Financial expert Martin Lewis has issued an urgent alert to UK savers following Chancellor Rachel Reeves's first Budget, warning that many will face higher taxes on their savings from 2027.
The Budget Announcement and Tax Changes
In her Budget statement to the Commons, Chancellor Rachel Reeves confirmed a significant shift in how savings income will be taxed. Tax rates on savings, property, and dividend income will increase by two percentage points across the basic, higher, and additional rates, effective from 6 April 2027.
Reeves justified the move by highlighting a disparity in the current system, stating, "Currently, a landlord with an income of £25,000 will pay nearly £1,200 less in tax than their tenant with the same salary." She argued that the reform creates a fairer system, noting that even after the change, 90% of taxpayers will pay no tax on their savings.
Martin Lewis Explains the Impact on Your Pocket
Martin Lewis was quick to clarify the practical implications for savers. He explained that from April 2027, the tax on savings interest will rise. This means:
- Basic-rate taxpayers will see their savings tax rate jump from 20% to 22%.
- Higher-rate taxpayers will pay 42%, up from 40%.
- Additional-rate taxpayers will face a new rate of 47%.
Lewis emphasised that this tax is only applied to interest earned that exceeds your Personal Savings Allowance. This allowance is £1,000 for basic-rate taxpayers, £500 for higher-rate taxpayers, and nil for additional-rate taxpayers.
Understanding the Crucial Savings Thresholds
Martin Lewis has previously detailed how the £10,000 and £20,000 savings thresholds are key to understanding your tax liability. For a basic-rate taxpayer, having £20,000 in a savings account earning 5% interest would generate £1,000 annually. This amount would fall entirely within their £1,000 Personal Savings Allowance, meaning they would pay no tax.
However, for a higher-rate taxpayer with the same £20,000, the £1,000 interest would exceed their £500 allowance. They would therefore be taxed on the £500 excess.
Lewis also explained the Starting Rate for Savings, a lesser-known allowance for those on lower incomes. If your total annual earnings from all sources are under £18,570, you could be eligible for an additional tax-free savings allowance of up to £5,000, on top of your standard Personal Allowance and Personal Savings Allowance.
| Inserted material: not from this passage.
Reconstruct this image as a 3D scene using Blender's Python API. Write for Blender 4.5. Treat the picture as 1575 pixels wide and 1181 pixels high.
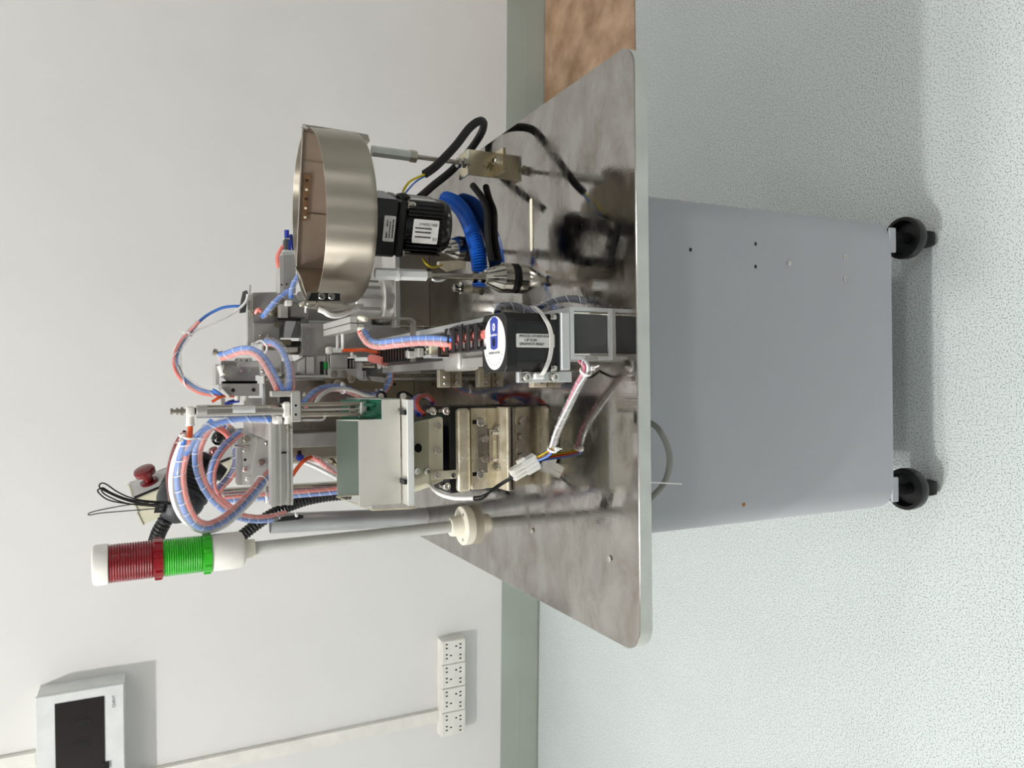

Industry Backlash and Warnings
The Chancellor's move has drawn criticism from financial industry leaders. Nigel Green of deVere Group warned that the policy "imposes fresh barriers on anyone who actually saves or invests," potentially driving capital away from the UK.
Mike Salem from the Consumer Choice Centre echoed these concerns, stating the move "punishes responsible financial behaviour" and leaves families with less financial flexibility.
The consensus among experts is clear: with the new tax rates coming into effect in 2027, savers are being urged to review their financial arrangements, particularly the benefits of shielding money in Cash ISAs, where interest remains tax-free indefinitely.